Les évolutions industrielles sont quotidiennes, et l’industriel doit surveiller les marchés, comprendre les évolutions des savoirs et des savoir-faire et donc prévoir investissements et compétences de demain et après demain. D’où l’importance des écoles et leur relation avec les praticiens, de l’apprentissage, de la qualification, de l’expérience, des métiers et de leur évolution.
C’est là que le contexte national est important et doit être bien compris par les politiques, les commentateurs et donc la population :
-Lorsque l’on énonce par exemple que 80% de la population doit obtenir le bac et que l’on considère que le bac technique est celui des jeunes qui ne réussissent pas on commet une erreur dramatique, l’industrie a besoin d’apprentis, de gens de métiers, de techniciens et d’ingénieurs de terrain. La conséquence de cette annonce irresponsable c’est que vingt ans après nous n’avons plus de jeunes techniciens français pour postuler à un demi-million d’emplois industriels.
– Lorsque l’on jette le discrédit sur l’industrie nucléaire française pendant des dizaines d’années et que l’on ferme le réacteur expérimental qui permettait de conserver la compétence du « faire » , on envoie toute une classe d’âge vers d’autres secteurs aujourd’hui bouchés tandis que le redémarrage de l’activité nucléaire est très compliqué.
-lorsque l’on stigmatise à longueur de temps les méfaits des « industries fossiles » qui fournissent plus de 80% de l’énergie à la population mondiale, on oriente le savoir vers l’éolien et le solaire sans se préoccuper de la disponibilité des produits industriels français. On détruit sans construire. C’est ainsi que l’on déstabilise Vallourec (et par ricochet Ascoval), Technip, la Compagnie Générale de Géophysique et bien d’autres sous-traitants.
-lorsque l’on préconise le remplacement d’une énergie compétitive (nucléaire, hydraulique, fossile) par du renouvelable largement subventionné (solaire, éolien, méthanisation …) on pèse sur la compétitivité du secteur industriel qui souffre immédiatement de la hausse de ses contrats- électricité et gaz- Des industries gourmandes en énergie seront donc rapidement en déséquilibre, métallurgie, papiers-cartons par exemple.
-lorsque l’on lance une grande campagne pour le véhicule électrique sans s’être assuré de la maitrise industrielle des batteries qui représentent 40% de la valeur ajoutée, on combat l’industrie automobile nationale qui doit supprimer des milliers d’emplois, un secteur qui pèse en direct 400 000 salariés.

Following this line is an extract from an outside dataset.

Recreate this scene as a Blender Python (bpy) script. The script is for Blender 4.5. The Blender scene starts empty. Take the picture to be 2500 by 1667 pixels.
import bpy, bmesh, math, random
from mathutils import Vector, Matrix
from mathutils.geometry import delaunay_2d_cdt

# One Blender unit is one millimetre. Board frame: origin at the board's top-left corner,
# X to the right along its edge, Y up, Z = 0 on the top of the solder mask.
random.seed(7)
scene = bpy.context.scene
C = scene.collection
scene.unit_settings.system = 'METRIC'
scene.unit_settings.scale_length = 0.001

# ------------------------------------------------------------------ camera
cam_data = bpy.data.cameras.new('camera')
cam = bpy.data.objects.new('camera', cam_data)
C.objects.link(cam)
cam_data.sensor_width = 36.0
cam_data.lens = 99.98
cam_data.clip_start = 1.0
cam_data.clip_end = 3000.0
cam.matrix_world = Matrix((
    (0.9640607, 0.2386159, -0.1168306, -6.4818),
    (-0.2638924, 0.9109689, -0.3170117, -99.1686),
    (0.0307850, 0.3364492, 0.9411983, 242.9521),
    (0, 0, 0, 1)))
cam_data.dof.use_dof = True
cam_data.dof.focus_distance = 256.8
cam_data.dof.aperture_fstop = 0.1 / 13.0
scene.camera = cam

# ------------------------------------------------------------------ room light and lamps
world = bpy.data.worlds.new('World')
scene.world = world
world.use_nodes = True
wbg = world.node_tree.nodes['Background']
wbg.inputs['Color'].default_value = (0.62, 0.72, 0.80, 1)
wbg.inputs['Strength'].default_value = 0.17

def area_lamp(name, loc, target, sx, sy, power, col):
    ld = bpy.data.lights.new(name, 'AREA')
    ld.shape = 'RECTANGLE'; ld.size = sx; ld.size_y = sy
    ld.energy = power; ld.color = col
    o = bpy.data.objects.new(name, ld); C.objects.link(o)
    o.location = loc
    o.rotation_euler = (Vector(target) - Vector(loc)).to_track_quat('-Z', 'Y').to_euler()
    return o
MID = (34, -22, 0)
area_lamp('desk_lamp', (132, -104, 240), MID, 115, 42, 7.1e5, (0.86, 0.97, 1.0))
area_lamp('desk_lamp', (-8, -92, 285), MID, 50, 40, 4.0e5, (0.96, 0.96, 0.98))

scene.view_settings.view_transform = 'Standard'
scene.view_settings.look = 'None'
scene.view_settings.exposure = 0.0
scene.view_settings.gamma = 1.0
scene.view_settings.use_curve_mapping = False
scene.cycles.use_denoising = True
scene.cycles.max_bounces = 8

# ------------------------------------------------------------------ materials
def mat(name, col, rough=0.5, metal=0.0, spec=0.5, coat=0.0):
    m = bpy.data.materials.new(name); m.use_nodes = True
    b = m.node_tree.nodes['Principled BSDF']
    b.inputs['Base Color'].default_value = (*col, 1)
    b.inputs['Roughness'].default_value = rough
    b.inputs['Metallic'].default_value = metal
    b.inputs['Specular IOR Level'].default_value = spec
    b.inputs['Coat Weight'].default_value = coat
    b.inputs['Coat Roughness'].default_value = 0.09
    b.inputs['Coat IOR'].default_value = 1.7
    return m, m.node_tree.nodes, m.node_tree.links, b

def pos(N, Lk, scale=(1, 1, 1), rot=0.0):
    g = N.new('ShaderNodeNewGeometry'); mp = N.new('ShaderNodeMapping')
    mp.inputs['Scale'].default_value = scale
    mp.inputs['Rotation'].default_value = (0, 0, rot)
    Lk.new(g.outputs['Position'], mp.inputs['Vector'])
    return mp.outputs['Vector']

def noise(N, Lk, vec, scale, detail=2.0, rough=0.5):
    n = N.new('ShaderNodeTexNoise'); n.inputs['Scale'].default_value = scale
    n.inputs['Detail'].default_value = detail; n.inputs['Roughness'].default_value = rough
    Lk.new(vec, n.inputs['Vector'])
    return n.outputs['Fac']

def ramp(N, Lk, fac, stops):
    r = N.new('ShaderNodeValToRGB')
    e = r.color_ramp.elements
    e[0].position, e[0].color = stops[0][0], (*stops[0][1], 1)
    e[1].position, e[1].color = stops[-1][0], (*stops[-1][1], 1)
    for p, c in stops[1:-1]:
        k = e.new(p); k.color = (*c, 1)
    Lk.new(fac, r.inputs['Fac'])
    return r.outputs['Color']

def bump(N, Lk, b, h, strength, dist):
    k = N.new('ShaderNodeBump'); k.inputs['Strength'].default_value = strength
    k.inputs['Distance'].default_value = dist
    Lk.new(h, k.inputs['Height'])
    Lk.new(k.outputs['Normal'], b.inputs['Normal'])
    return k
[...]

Hélas la plupart des sinistres actuels sont directement liés à des décisions de l’Etat dont les conséquences n’ont pas été mesurées , j’ai insisté sur celles liées à l’écologie politique, on pourrait faire de même dans le domaine de la santé, de l’agriculture, de la fiscalité, des normes bancaires, des textes sur l’épargne…Ce n’est pas qu’il ne faut rien changer, au contraire, mais il apparait nécessaire …et urgent de considérer les conséquences industrielles des mesures prises avec sincérité et générosité par des représentants du peuple anxieux de bien réformer le pays. On a bien vu que la taxation du diesel a mis une partie de la population dans la rue et que l’on a du mal à l’apaiser, mais on ne compte pas les mesures prises sans en apprécier vraiment les conséquences industrielles. Cependant si l’on réduit systématiquement le gâteau, on ne peut pas mieux le répartir , chacun verra sa part rétrécir à commencer par les territoires reculés mono-industriels , Saint-Saulve (Ascoval), Blanquefort( Ford), Bessé sur Bray (Arjowiggins), Rodez (Bosch), Belfort (General Electric)…

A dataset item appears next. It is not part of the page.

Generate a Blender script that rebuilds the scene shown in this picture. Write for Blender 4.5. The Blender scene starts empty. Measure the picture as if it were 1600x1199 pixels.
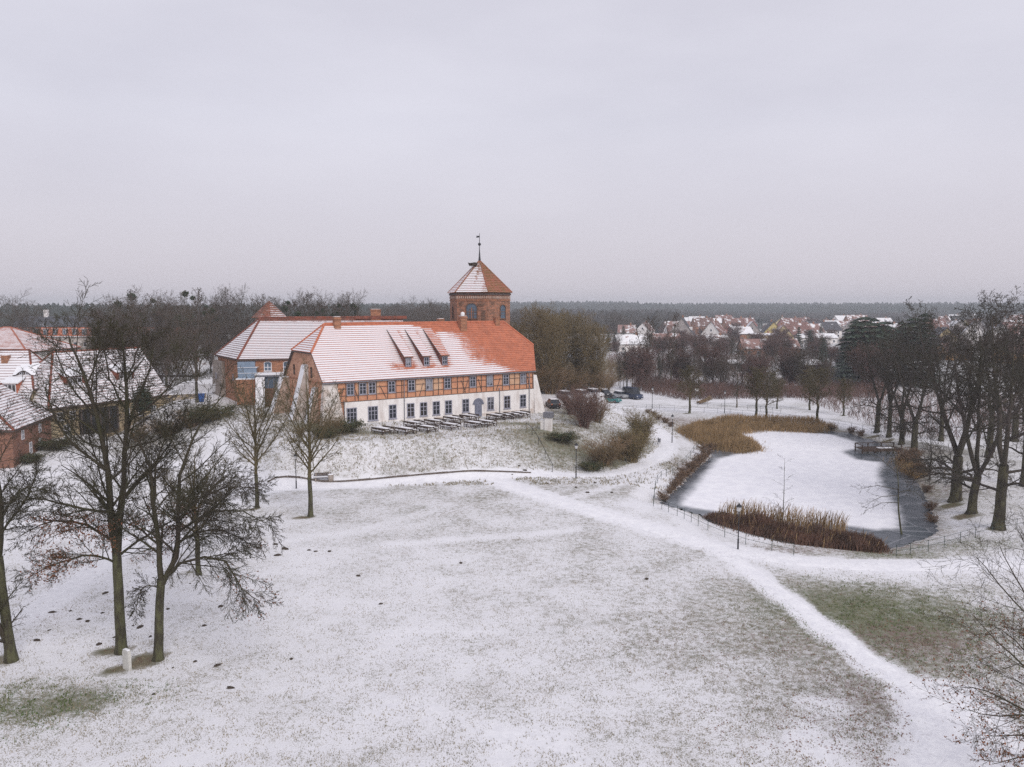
import bpy, math, random
import numpy as np
from mathutils import Vector, noise
from mathutils.bvhtree import BVHTree
R = math.radians
sc = bpy.context.scene
COL = sc.collection
rng = random.Random(7)

# ------------------------------------------------------------------ camera, sky, sun, exposure
FPX, PITCH, CAMZ = 1218.0, R(5.58), 20.0
cam_data = bpy.data.cameras.new('camera')
cam_data.sensor_width = 36.0
cam_data.lens = 36.0 * FPX / 1600.0
cam_data.clip_start = 0.1
cam_data.clip_end = 9000
cam = bpy.data.objects.new('camera', cam_data)
COL.objects.link(cam)
cam.location = (0, 0, CAMZ)
cam.rotation_euler = (R(90) - PITCH, 0, 0)
sc.camera = cam

SUN_EL, SUN_AZ = R(38), R(150)          # azimuth clockwise from +Y: behind the camera, to its right
world = bpy.data.worlds.new('World')
sc.world = world
world.use_nodes = True
wn, wl = world.node_tree.nodes, world.node_tree.links
wn.clear()
wo = wn.new('ShaderNodeOutputWorld')
bg = wn.new('ShaderNodeBackground')
bg.inputs['Strength'].default_value = 0.1
nish = wn.new('ShaderNodeTexSky')
nish.sky_type = 'NISHITA'
nish.sun_disc = False
nish.sun_elevation = SUN_EL
nish.sun_rotation = SUN_AZ
nish.air_density = 1.0
nish.dust_density = 3.0
tc = wn.new('ShaderNodeTexCoord')
mp = wn.new('ShaderNodeMapping')
mp.inputs['Scale'].default_value = (1.0, 1.0, 3.2)
nz = wn.new('ShaderNodeTexNoise')
nz.inputs['Scale'].default_value = 1.7
nz.inputs['Detail'].default_value = 6
nz.inputs['Roughness'].default_value = 0.55
cr = wn.new('ShaderNodeValToRGB')
cr.color_ramp.elements[0].position = 0.3
cr.color_ramp.elements[0].color = (5.5, 5.4, 6.15, 1)
cr.color_ramp.elements[1].position = 0.75
cr.color_ramp.elements[1].color = (6.7, 6.6, 7.35, 1)
sep = wn.new('ShaderNodeSeparateXYZ')
hr = wn.new('ShaderNodeMapRange')
hr.inputs['From Min'].default_value = -0.02
hr.inputs['From Max'].default_value = 0.22
mixh = wn.new('ShaderNodeMix')
mixh.data_type = 'RGBA'
mixh.inputs['A'].default_value = (6.0, 5.55, 6.05, 1)
mixs = wn.new('ShaderNodeMix')
mixs.data_type = 'RGBA'
mixs.inputs['Factor'].default_value = 0.93
wl.new(tc.outputs['Generated'], mp.inputs['Vector'])
wl.new(mp.outputs['Vector'], nz.inputs['Vector'])
wl.new(nz.outputs['Fac'], cr.inputs['Fac'])
wl.new(tc.outputs['Generated'], sep.inputs['Vector'])
wl.new(sep.outputs['Z'], hr.inputs['Value'])
wl.new(hr.outputs['Result'], mixh.inputs['Factor'])
wl.new(cr.outputs['Color'], mixh.inputs['B'])
wl.new(nish.outputs['Color'], mixs.inputs['A'])
wl.new(mixh.outputs['Result'], mixs.inputs['B'])
wl.new(mixs.outputs['Result'], bg.inputs['Color'])
wl.new(bg.outputs['Background'], wo.inputs['Surface'])

sun_data = bpy.data.lights.new('sun', 'SUN')
sun_data.energy = 1.45
sun_data.angle = R(35)
sun_data.color = (1.0, 0.95, 0.9)
sun = bpy.data.objects.new('sun', sun_data)
COL.objects.link(sun)
sd = Vector((math.sin(SUN_AZ) * math.cos(SUN_EL), math.cos(SUN_AZ) * math.cos(SUN_EL), math.sin(SUN_EL)))
sun.rotation_euler = (-sd).to_track_quat('-Z', 'Y').to_euler()
sun.location = sd * 100
sc.view_settings.view_transform = 'Standard'
sc.view_settings.look = 'None'
sc.view_settings.gamma = 1
sc.view_settings.exposure = 0.24
sc.view_settings.use_curve_mapping = False
sc.render.engine = 'CYCLES'
sc.cycles.max_bounces = 6
sc.cycles.volume_bounces = 0
sc.cycles.use_denoising = False
sc.cycles.use_adaptive_sampling = False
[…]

L’industrie change, évolue sans cesse , il faut encourager les jeunes pousses, les faire croitre, mais conserver une vision du futur des industries classiques en réduisant la voilure et en reconvertissant, non pas au moment des sinistres, mais cinq à dix ans auparavant. Le numérique et la politique environnement font disparaitre beaucoup de papier, on ne peut pas être surpris en 2019 des problèmes du papier couché d’Arjowiggins , dirigeants , propriétaires, élus devaient se préparer depuis de longues années au drame actuel en diminuant la dimension de l’outil industriel et en convertissant l’usine vers des marchés porteurs comme les cartons. En attendant rien ne justifiait d’alourdir la note de l’énergie qui accélérait les ennuis.
Pour agrandir le gâteau , il faut préserver l’existant et doper les productions du futur , tout le monde doit d’y mettre, même les administrations et les élus ! Mais rien ne peut se réaliser sans la détermination d’industriels compétents.